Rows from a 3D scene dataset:
++++++++
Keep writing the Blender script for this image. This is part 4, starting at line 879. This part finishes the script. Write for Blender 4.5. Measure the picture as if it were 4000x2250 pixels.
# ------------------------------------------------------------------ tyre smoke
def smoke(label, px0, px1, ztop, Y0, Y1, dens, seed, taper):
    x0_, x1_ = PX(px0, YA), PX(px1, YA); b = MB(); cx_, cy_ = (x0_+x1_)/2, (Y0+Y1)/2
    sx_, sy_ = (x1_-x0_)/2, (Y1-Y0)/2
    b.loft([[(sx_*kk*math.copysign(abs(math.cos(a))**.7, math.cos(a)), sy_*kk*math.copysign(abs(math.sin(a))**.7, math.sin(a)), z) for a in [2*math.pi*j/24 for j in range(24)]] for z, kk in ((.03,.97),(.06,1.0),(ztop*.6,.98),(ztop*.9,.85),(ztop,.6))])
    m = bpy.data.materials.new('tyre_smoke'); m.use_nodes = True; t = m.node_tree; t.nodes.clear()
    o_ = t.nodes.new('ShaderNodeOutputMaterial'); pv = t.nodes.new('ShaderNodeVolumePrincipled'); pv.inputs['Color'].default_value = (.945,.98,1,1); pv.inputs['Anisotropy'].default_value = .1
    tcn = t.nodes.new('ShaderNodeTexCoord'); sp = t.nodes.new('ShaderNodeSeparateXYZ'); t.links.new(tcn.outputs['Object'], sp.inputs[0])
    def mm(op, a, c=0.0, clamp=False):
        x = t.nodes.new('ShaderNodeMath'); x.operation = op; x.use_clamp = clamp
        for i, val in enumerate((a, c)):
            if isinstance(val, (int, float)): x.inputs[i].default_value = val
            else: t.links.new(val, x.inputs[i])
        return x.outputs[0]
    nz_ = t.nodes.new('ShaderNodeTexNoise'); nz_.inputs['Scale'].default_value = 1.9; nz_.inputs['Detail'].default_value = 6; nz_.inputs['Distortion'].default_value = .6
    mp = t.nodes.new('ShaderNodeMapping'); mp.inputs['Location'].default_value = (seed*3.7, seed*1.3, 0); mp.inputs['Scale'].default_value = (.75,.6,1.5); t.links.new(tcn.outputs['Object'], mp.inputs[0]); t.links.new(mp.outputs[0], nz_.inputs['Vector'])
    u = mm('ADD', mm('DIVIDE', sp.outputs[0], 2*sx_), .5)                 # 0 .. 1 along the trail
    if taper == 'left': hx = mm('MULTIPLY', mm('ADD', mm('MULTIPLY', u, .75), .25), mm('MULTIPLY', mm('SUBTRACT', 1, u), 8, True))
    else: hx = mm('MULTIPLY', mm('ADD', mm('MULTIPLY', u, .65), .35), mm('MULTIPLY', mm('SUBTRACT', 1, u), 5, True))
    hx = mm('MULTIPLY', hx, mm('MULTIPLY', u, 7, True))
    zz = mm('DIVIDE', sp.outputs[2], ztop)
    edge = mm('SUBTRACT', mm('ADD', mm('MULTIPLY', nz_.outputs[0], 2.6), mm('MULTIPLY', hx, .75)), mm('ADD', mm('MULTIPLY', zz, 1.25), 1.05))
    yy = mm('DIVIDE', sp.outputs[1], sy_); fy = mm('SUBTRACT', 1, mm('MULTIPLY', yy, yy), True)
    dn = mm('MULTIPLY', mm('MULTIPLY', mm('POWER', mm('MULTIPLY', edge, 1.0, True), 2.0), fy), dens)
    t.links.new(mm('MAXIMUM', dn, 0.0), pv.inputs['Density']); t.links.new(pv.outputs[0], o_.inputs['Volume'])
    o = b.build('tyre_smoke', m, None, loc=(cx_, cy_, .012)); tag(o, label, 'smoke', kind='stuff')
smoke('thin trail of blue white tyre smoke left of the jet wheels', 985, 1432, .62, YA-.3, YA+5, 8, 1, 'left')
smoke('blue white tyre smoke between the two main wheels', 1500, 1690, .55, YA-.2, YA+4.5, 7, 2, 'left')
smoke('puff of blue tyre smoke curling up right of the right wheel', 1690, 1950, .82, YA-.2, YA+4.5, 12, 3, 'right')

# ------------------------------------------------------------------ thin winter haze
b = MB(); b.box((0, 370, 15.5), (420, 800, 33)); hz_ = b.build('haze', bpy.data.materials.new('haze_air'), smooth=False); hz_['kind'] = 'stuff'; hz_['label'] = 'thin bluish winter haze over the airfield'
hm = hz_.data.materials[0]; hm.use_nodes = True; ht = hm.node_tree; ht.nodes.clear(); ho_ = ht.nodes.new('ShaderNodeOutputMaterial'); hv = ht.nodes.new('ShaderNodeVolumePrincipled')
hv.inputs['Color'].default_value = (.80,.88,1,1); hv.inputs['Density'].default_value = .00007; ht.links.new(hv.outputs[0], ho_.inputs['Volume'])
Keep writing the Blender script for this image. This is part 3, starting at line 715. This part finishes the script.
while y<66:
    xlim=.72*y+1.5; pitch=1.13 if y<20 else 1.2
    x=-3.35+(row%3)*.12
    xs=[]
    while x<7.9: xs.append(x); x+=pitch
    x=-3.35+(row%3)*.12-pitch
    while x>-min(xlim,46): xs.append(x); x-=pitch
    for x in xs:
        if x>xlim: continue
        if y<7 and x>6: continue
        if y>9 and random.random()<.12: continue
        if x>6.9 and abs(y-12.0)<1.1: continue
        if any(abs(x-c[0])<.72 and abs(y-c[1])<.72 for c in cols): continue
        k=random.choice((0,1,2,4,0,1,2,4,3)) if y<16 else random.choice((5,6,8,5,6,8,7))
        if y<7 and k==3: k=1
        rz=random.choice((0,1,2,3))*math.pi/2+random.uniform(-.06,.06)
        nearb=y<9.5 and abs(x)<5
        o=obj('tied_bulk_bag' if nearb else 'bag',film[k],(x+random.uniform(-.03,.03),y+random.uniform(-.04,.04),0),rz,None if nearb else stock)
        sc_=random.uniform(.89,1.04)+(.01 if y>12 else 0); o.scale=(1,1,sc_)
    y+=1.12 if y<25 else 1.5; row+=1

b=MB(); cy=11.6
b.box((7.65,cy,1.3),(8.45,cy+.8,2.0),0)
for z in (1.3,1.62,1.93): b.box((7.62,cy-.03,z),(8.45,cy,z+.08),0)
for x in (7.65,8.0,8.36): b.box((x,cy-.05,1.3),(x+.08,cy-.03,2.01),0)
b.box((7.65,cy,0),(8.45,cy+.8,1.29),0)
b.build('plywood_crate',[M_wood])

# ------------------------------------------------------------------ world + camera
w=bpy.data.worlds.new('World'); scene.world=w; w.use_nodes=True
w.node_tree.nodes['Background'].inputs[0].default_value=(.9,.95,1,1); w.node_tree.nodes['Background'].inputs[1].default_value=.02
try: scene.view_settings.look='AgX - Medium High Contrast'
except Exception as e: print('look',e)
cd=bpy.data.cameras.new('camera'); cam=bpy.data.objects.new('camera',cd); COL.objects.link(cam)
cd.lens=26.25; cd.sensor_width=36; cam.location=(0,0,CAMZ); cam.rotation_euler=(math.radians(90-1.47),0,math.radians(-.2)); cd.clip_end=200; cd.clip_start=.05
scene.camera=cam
++++++++
WHAT IS ASKED: Your task is to extract all of the records exactly.

RESULT OF THE EXERCISE:
Keep writing the Blender script for this image. This is part 4, starting at line 879. This part finishes the script. Write for Blender 4.5. Measure the picture as if it were 4000x2250 pixels.
# ------------------------------------------------------------------ tyre smoke
def smoke(label, px0, px1, ztop, Y0, Y1, dens, seed, taper):
    x0_, x1_ = PX(px0, YA), PX(px1, YA); b = MB(); cx_, cy_ = (x0_+x1_)/2, (Y0+Y1)/2
    sx_, sy_ = (x1_-x0_)/2, (Y1-Y0)/2
    b.loft([[(sx_*kk*math.copysign(abs(math.cos(a))**.7, math.cos(a)), sy_*kk*math.copysign(abs(math.sin(a))**.7, math.sin(a)), z) for a in [2*math.pi*j/24 for j in range(24)]] for z, kk in ((.03,.97),(.06,1.0),(ztop*.6,.98),(ztop*.9,.85),(ztop,.6))])
    m = bpy.data.materials.new('tyre_smoke'); m.use_nodes = True; t = m.node_tree; t.nodes.clear()
    o_ = t.nodes.new('ShaderNodeOutputMaterial'); pv = t.nodes.new('ShaderNodeVolumePrincipled'); pv.inputs['Color'].default_value = (.945,.98,1,1); pv.inputs['Anisotropy'].default_value = .1
    tcn = t.nodes.new('ShaderNodeTexCoord'); sp = t.nodes.new('ShaderNodeSeparateXYZ'); t.links.new(tcn.outputs['Object'], sp.inputs[0])
    def mm(op, a, c=0.0, clamp=False):
        x = t.nodes.new('ShaderNodeMath'); x.operation = op; x.use_clamp = clamp
        for i, val in enumerate((a, c)):
            if isinstance(val, (int, float)): x.inputs[i].default_value = val
            else: t.links.new(val, x.inputs[i])
        return x.outputs[0]
    nz_ = t.nodes.new('ShaderNodeTexNoise'); nz_.inputs['Scale'].default_value = 1.9; nz_.inputs['Detail'].default_value = 6; nz_.inputs['Distortion'].default_value = .6
    mp = t.nodes.new('ShaderNodeMapping'); mp.inputs['Location'].default_value = (seed*3.7, seed*1.3, 0); mp.inputs['Scale'].default_value = (.75,.6,1.5); t.links.new(tcn.outputs['Object'], mp.inputs[0]); t.links.new(mp.outputs[0], nz_.inputs['Vector'])
    u = mm('ADD', mm('DIVIDE', sp.outputs[0], 2*sx_), .5)                 # 0 .. 1 along the trail
    if taper == 'left': hx = mm('MULTIPLY', mm('ADD', mm('MULTIPLY', u, .75), .25), mm('MULTIPLY', mm('SUBTRACT', 1, u), 8, True))
    else: hx = mm('MULTIPLY', mm('ADD', mm('MULTIPLY', u, .65), .35), mm('MULTIPLY', mm('SUBTRACT', 1, u), 5, True))
    hx = mm('MULTIPLY', hx, mm('MULTIPLY', u, 7, True))
    zz = mm('DIVIDE', sp.outputs[2], ztop)
    edge = mm('SUBTRACT', mm('ADD', mm('MULTIPLY', nz_.outputs[0], 2.6), mm('MULTIPLY', hx, .75)), mm('ADD', mm('MULTIPLY', zz, 1.25), 1.05))
    yy = mm('DIVIDE', sp.outputs[1], sy_); fy = mm('SUBTRACT', 1, mm('MULTIPLY', yy, yy), True)
    dn = mm('MULTIPLY', mm('MULTIPLY', mm('POWER', mm('MULTIPLY', edge, 1.0, True), 2.0), fy), dens)
    t.links.new(mm('MAXIMUM', dn, 0.0), pv.inputs['Density']); t.links.new(pv.outputs[0], o_.inputs['Volume'])
    o = b.build('tyre_smoke', m, None, loc=(cx_, cy_, .012)); tag(o, label, 'smoke', kind='stuff')
smoke('thin trail of blue white tyre smoke left of the jet wheels', 985, 1432, .62, YA-.3, YA+5, 8, 1, 'left')
smoke('blue white tyre smoke between the two main wheels', 1500, 1690, .55, YA-.2, YA+4.5, 7, 2, 'left')
smoke('puff of blue tyre smoke curling up right of the right wheel', 1690, 1950, .82, YA-.2, YA+4.5, 12, 3, 'right')

# ------------------------------------------------------------------ thin winter haze
b = MB(); b.box((0, 370, 15.5), (420, 800, 33)); hz_ = b.build('haze', bpy.data.materials.new('haze_air'), smooth=False); hz_['kind'] = 'stuff'; hz_['label'] = 'thin bluish winter haze over the airfield'
hm = hz_.data.materials[0]; hm.use_nodes = True; ht = hm.node_tree; ht.nodes.clear(); ho_ = ht.nodes.new('ShaderNodeOutputMaterial'); hv = ht.nodes.new('ShaderNodeVolumePrincipled')
hv.inputs['Color'].default_value = (.80,.88,1,1); hv.inputs['Density'].default_value = .00007; ht.links.new(hv.outputs[0], ho_.inputs['Volume'])
Keep writing the Blender script for this image. This is part 3, starting at line 715. This part finishes the script.
while y<66:
    xlim=.72*y+1.5; pitch=1.13 if y<20 else 1.2
    x=-3.35+(row%3)*.12
    xs=[]
    while x<7.9: xs.append(x); x+=pitch
    x=-3.35+(row%3)*.12-pitch
    while x>-min(xlim,46): xs.append(x); x-=pitch
    for x in xs:
        if x>xlim: continue
        if y<7 and x>6: continue
        if y>9 and random.random()<.12: continue
        if x>6.9 and abs(y-12.0)<1.1: continue
        if any(abs(x-c[0])<.72 and abs(y-c[1])<.72 for c in cols): continue
        k=random.choice((0,1,2,4,0,1,2,4,3)) if y<16 else random.choice((5,6,8,5,6,8,7))
        if y<7 and k==3: k=1
        rz=random.choice((0,1,2,3))*math.pi/2+random.uniform(-.06,.06)
        nearb=y<9.5 and abs(x)<5
        o=obj('tied_bulk_bag' if nearb else 'bag',film[k],(x+random.uniform(-.03,.03),y+random.uniform(-.04,.04),0),rz,None if nearb else stock)
        sc_=random.uniform(.89,1.04)+(.01 if y>12 else 0); o.scale=(1,1,sc_)
    y+=1.12 if y<25 else 1.5; row+=1

b=MB(); cy=11.6
b.box((7.65,cy,1.3),(8.45,cy+.8,2.0),0)
for z in (1.3,1.62,1.93): b.box((7.62,cy-.03,z),(8.45,cy,z+.08),0)
for x in (7.65,8.0,8.36): b.box((x,cy-.05,1.3),(x+.08,cy-.03,2.01),0)
b.box((7.65,cy,0),(8.45,cy+.8,1.29),0)
b.build('plywood_crate',[M_wood])

# ------------------------------------------------------------------ world + camera
w=bpy.data.worlds.new('World'); scene.world=w; w.use_nodes=True
w.node_tree.nodes['Background'].inputs[0].default_value=(.9,.95,1,1); w.node_tree.nodes['Background'].inputs[1].default_value=.02
try: scene.view_settings.look='AgX - Medium High Contrast'
except Exception as e: print('look',e)
cd=bpy.data.cameras.new('camera'); cam=bpy.data.objects.new('camera',cd); COL.objects.link(cam)
cd.lens=26.25; cd.sensor_width=36; cam.location=(0,0,CAMZ); cam.rotation_euler=(math.radians(90-1.47),0,math.radians(-.2)); cd.clip_end=200; cd.clip_start=.05
scene.camera=cam